START
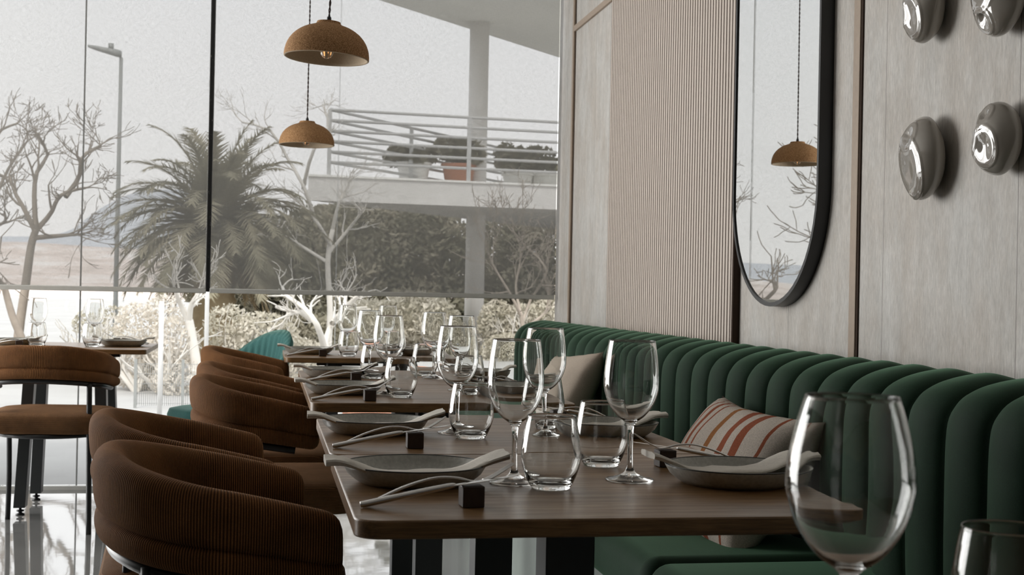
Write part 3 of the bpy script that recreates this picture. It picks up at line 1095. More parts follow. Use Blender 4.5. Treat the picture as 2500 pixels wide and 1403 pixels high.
def setting(cx, cy, side, where, forkdy=0.0, blk=True, jit=0.0, cut=0.232):
    """side +1: diner at -X (chair); -1: diner at +X (bench)"""
    rz = 0 if side > 0 else PI
    s = side
    place(plate0, (cx, cy, ZT), rz + jit, 'grey green stoneware plate on ' + where, 'stoneware plates on the tables')
    place(nap0, (cx + s * 0.003, cy - s * 0.028, ZT), rz + jit * 0.6, 'folded pale linen napkin lying across the plate on ' + where, 'folded napkins on the plates')
    bx, by = cx + s * 0.052, cy - s * cut
    place(block0, (bx, by, ZT), rz + 0.05 + jit, 'small dark wooden block under the cutlery on ' + where, 'wooden cutlery rests')
    place(knife0, (bx - s * 0.150, by - s * 0.006, ZT), rz + 0.01 * s, 'steel knife propped on the wooden block on ' + where, 'knives on the wooden rests')
    place(fork0, (bx - s * 0.146, by + s * 0.009, ZT), rz - 0.01, 'steel fork propped on the wooden block on ' + where, 'forks on the wooden rests')


setting(0.226, 2.035, 1, 'the nearest table, chair side', jit=0.02)
setting(0.722, 2.005, -1, 'the nearest table, bench side', jit=0.03, cut=0.20)
setting(0.222, 2.745, 1, 'the second table, chair side', jit=-0.04, cut=0.270)
setting(0.692, 2.700, -1, 'the second table, bench side', jit=0.05, cut=0.22)
setting(0.218, 3.775, 1, 'the third table, chair side', jit=0.03, cut=0.255)
setting(0.695, 3.770, -1, 'the third table, bench side', jit=-0.03, cut=0.22)
setting(0.228, 4.470, 1, 'the fourth table, chair side', jit=0.0, cut=0.24)
setting(0.695, 4.450, -1, 'the fourth table, bench side', jit=0.02, cut=0.22)
setting(0.190, 6.020, 1, 'the farthest bench table, chair side', jit=-0.03, cut=0.215)
setting(0.650, 6.010, -1, 'the farthest bench table, bench side', jit=0.03, cut=0.22)
setting(-1.135, 6.57, 1, 'the left window table, left end', jit=0.03, cut=0.22)
setting(-0.655, 6.56, -1, 'the left window table, right end', jit=-0.03, cut=0.22)


# ------------------------------------------------------------------ corduroy chairs
def back_path(s):
    """s in -1..1 along the horseshoe, opening towards +X; returns x,y and outward normal"""
    hw, dep = 0.232, 0.165
    arc = PI * 0.5
    tot = 1.0
    a = s * 1.0
    # half superellipse followed by short straight arms
    Ls = 0.165; La = 1.5708 * math.sqrt((hw * hw + dep * dep) / 2)
    t = abs(s) * (La + Ls); sg = 1 if s >= 0 else -1
    if t < La:
        th = t / La * PI / 2
        x = -0.02 - dep * math.cos(th) ** 0.85; y = hw * math.sin(th) ** 0.85 if th > 0 else 0
        nx, ny = -math.cos(th) * hw, math.sin(th) * dep
    else:
        x = -0.02 + (t - La); y = hw + 0.004 * math.sin((t - La) / Ls * PI / 2); nx, ny = 0, 1
    l = math.hypot(nx, ny) or 1
    return x, sg * y, nx / l, sg * ny / l, sg * t


def chair_master():
    r = thing('dining_chair', 'x', 'chair')
    # backrest: thick padded band
    bm = BM(); uvl = bm.loops.layers.uv.new('uv')
    NS = 72; prof = []
    rings = []; us = []
    for i in range(NS + 1):
        s = -1 + 2 * i / NS
        x, y, nx, ny, u = back_path(s)
        a = abs(s)
        ztop = 0.782 - 0.078 * (max(0, a - 0.12) / 0.88) ** 1.35
        zbot = 0.640 - 0.052 * a ** 1.5
        e = max(0, (a - 0.94) / 0.06)  # blunt arm ends
        ztop -= 0.016 * (1 - math.sqrt(max(0, 1 - e * e))); zbot += 0.020 * (1 - math.sqrt(max(0, 1 - e * e)))
        th = 0.030 * (0.55 + 0.45 * math.sqrt(max(0, 1 - e * e)))
        H_ = ztop - zbot
        # cross-section: outer side with a seam in the lower third, plump top
        lean = 0.018
        sec = [(0.0, 0.0), (0.75, 0.012), (1.08, 0.07), (1.20, 0.16), (1.12, 0.27), (0.96, 0.315), (0.66, 0.335), (0.94, 0.355), (1.06, 0.42), (1.04, 0.62), (0.98, 0.78), (0.85, 0.90), (0.55, 0.975), (0.1, 1.0), (-0.4, 0.985), (-0.8, 0.92),
               (-1.0, 0.78), (-1.02, 0.6), (-0.98, 0.4), (-0.95, 0.2), (-0.8, 0.06), (-0.5, 0.01)]
        ring = []
        for d, h in sec:
            off = d * th - lean * (0.3 - h) * (1 - a * 0.6)
            ring.append(Vector((x + nx * off, y + ny * off, zbot + h * H_)))
        rings.append(ring); us.append(u)
    nsec = len(rings[0])
    R = [[bm.verts.new(p) for p in rg] for rg in rings]
    vv = [0]
    for k in range(nsec): vv.append(vv[-1] + (rings[36][(k + 1) % nsec] - rings[36][k]).length)
    for i in range(NS):
        for k in range(nsec):
            j = (k + 1) % nsec
            f = bm.faces.new((R[i][k], R[i][j], R[i + 1][j], R[i + 1][k]))
            for lp, (ii, kk) in zip(f.loops, ((i, k), (i, k + 1), (i + 1, k + 1), (i + 1, k))): lp[uvl].uv = (us[ii] * 1.08, vv[kk])
    for rg, rv in ((R[0], 1), (R[-1], 0)):
        f = bm.faces.new(rg[::-1] if rv else rg)
        for lp in f.loops: lp[uvl].uv = (lp.vert.co.x, lp.vert.co.z)
    obj('backrest', bm, 'cord', r, sub=1)
    # seat: rounded square pad
    bm = BM(); uvl = bm.loops.layers.uv.new('uv')
    prs = [(0.90, 0.388), (0.97, 0.391), (1.0, 0.408), (1.005, 0.440), (0.995, 0.456), (0.975, 0.462), (0.965, 0.466), (0.90, 0.474), (0.70, 0.480), (0.40, 0.483), (0.1, 0.484)]
    base = rrect(0.238, 0.255, 0.11, 10)
    R = []
    for sc_, z in prs:
        R.append([bm.verts.new((a * sc_ + 0.045, b * sc_, z + 0.023)) for a, b in base])
    nb = len(base)
    for a, b in zip(R, R[1:]):
        for i in range(nb):
            bm.faces.new((a[i], a[(i + 1) % nb], b[(i + 1) % nb], b[i]))
    bm.faces.new(R[0][::-1]); bm.faces.new(R[-1])
    for f in bm.faces:
        up = f.calc_center_median().z > 0.485
        for lp in f.loops:
            c = lp.vert.co
            lp[uvl].uv = (c.y, c.x) if up else (c.z, math.atan2(c.y, c.x) * 0.24)
    obj('seat', bm, 'cord_seat', r)
    # frame below the backrest
    bm = BM(); pts = []
    for i in range(33):
        s = -0.86 + 1.72 * i / 32
        x, y, nx, ny, u = back_path(s); pts.append((x, y, 0.632 - 0.052 * abs(s) ** 1.5))
    tube(bm, pts, [0.016] * 33, 10, 0.7); obj('back_rail', bm, 'black', r)
    for sx, sy, top in ((-0.135, 0.195, 0.59), (-0.135, -0.195, 0.59), (0.10, 0.215, 0.58), (0.10, -0.215, 0.58)):
        bm = BM()
        k = 1.0
        if sx < 0: pts = [(sx, sy, 0.625), (sx - 0.005, sy * 1.02, 0.42), (sx - 0.045, sy * 1.10, 0.0)]
        else: pts = [(sx, sy * 0.9, 0.39), (sx + 0.05, sy * 0.95, 0.2), (sx + 0.08, sy * 1.0, 0.0)]
        tube(bm, smoothpts(pts, 10), 0.0115, 10); obj('leg', bm, 'black', r)
    bm = BM()
    pts = [(0.20 * math.cos(a) + 0.02, 0.215 * math.sin(a), 0.402) for a in [2 * PI * k / 32 for k in range(33)]]
    tube(bm, pts, 0.010, 8); obj('seat_frame', bm, 'black', r)
    return r


ch0 = chair_master()
CG = 'brown corduroy chairs with curved backs'
for (x, y, rz, lb) in [
    (-0.045, 2.255, 0.09, 'brown corduroy chair nearest the viewer, at the nearest bench table'),
    (-0.125, 2.860, 0.07, 'brown corduroy chair right behind the nearest chair, at the second table'),
    (0.010, 4.020, 0.0, 'brown corduroy chair at the third table, middle of the row'),
    (-0.005, 4.720, 0.0, 'brown corduroy chair at the fourth table, mostly hidden behind the middle chair'),
    (-0.048, 5.960, -0.06, 'brown corduroy chair farthest along the row, at the table near the window'),
    (-0.900, 6.03, PI / 2 - 0.10, 'brown corduroy chair seen from behind at the left window table')]:
    place(ch0, (x, y, 0), rz, lb, CG)
place(ch0, (-1.56, 6.42, 0), 0.15, 'brown corduroy chair cut by the left edge, its arm showing beside the left chair', CG)


# green shell chair near the window
gc = thing('shell_chair', 'teal velvet shell chair with fluted back by the window, behind the brown chairs', 'chair', (-0.165, 6.50, 0), PI + 0.50)
bm = BM()
NS, NH = 80, 12
R = []
for side in (0, 1):
    for i in range(NS + 1):
        s = -1 + 2 * i / NS; a = s * 1.35
        row = []
        for j in range(NH + 1):
            h = j / NH
            ztop = 0.835 - 0.24 * abs(s) ** 2.2
            z = 0.44 + (ztop - 0.44) * h
            rad = 0.235 + 0.055 * h ** 1.5
            fl = 0.008 * abs(math.sin((s + h * 0.0) * 9 * PI / 1.0)) if side == 0 else 0
            rr = rad - 0.022 + (0.0 if side == 0 else 0.036) - fl * 1.0
            if j == NH: rr = rad - 0.004
            row.append(bm.verts.new((-math.cos(a) * rr - 0.0, math.sin(a) * rr, z)))
        R.append(row)
for side in (0, 1):
    o_ = side * (NS + 1)
    for i in range(NS):
        for j in range(NH): bm.faces.new((R[o_ + i][j], R[o_ + i + 1][j], R[o_ + i + 1][j + 1], R[o_ + i][j + 1]))
bmesh.ops.remove_doubles(bm, verts=bm.verts, dist=0.0005)
obj('backrest', bm, 'teal', gc)
bm = BM(); base = rrect(0.23, 0.23, 0.17, 10); RR = []
for sc_, z in [(0.92, 0.395), (1, 0.41), (1.01, 0.44), (0.97, 0.465), (0.8, 0.474), (0.2, 0.478)]: RR.append([Vector((a * sc_ + 0.03, b * sc_, z)) for a, b in base])
loft(bm, RR); obj('seat', bm, 'teal', gc)
for sx, sy in ((1, 1), (1, -1), (-1, 1), (-1, -1)):
    bm = BM(); tube(bm, [(sx * 0.13, sy * 0.13, 0.40), (sx * 0.21, sy * 0.21, 0.0)], [0.014, 0.009], 10); obj('leg', bm, 'black', gc)

# ================================================================== OUTSIDE
bm = BM(); box(bm, -60, 70, YW + 0.06, 95, -0.2, -0.02); struct('ground', bm, 'ground', smooth=False)


def terrain(name, mat, Y, pts, depth, zb):
    """a ridge running along the photo outline given as (px,py) at distance Y, with a slope that comes towards the viewer"""
    bm = BM(); rows = []
    W = [at(x, y, Y) for x, y in pts]
    for k in range(7):
        t = k / 6
        rows.append([Vector((w.x * (1 - 0.4 * t), w.y - depth * t, w.z + (zb - w.z) * t ** 0.8)) for w in W])
    rows.insert(0, [Vector((w.x, w.y + depth * 0.3, zb)) for w in W])
    loft(bm, rows, False)
    return struct(name, bm, mat)


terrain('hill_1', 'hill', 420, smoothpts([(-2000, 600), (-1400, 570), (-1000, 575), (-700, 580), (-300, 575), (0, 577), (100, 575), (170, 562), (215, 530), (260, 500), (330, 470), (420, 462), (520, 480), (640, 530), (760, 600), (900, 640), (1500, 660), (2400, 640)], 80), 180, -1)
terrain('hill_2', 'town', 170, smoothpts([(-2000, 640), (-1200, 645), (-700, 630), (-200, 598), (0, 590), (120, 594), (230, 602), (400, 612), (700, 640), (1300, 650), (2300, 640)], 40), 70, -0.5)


# street lamp
YS = 28
b0 = at(283, 690, YS); t0 = at(289, 140, YS)
sl = thing('street_lamp', 'grey street lamp with a flat angled head on a tall pole outside', 'street lamp', (b0.x, YS, -0.02))
bm = BM(); tube(bm, [(0, 0, 0), (0.01, 0, t0.z + 0.02)], [0.052, 0.036], 12); obj('pole', bm, 'lamp_metal', sl)
hp = at(215, 112, YS); hq = at(297, 132, YS)
bm = BM()
a = Vector((hp.x - b0.x, 0, hp.z + 0.02)); b = Vector((hq.x - b0.x, 0, hq.z + 0.02))
rings = []
for t, hw, hh in ((0, 0.05, 0.02), (0.2, 0.12, 0.035), (0.6, 0.14, 0.05), (0.85, 0.09, 0.07), (1, 0.05, 0.06)):
    p = a.lerp(b, t); rings.append([p + Vector((0, cx * hw, cz * hh)) for cx, cz in ((-1, -1), (1, -1), (1, 0.6), (0.4, 1), (-0.4, 1), (-1, 0.6))])
loft(bm, rings); obj('lamp_head', bm, 'lamp_metal', sl)
bm = BM(); box(bm, a.lerp(b, 0.68).x - 0.05, a.lerp(b, 0.68).x + 0.05, -0.04, 0.04, a.lerp(b, 0.68).z + 0.05, a.lerp(b, 0.68).z + 0.16); obj('light_sensor', bm, 'lamp_metal', sl)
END
What the task asks » In the data above, how many lines contain the string "smoothpts"? Answer with the number only.

The response » 3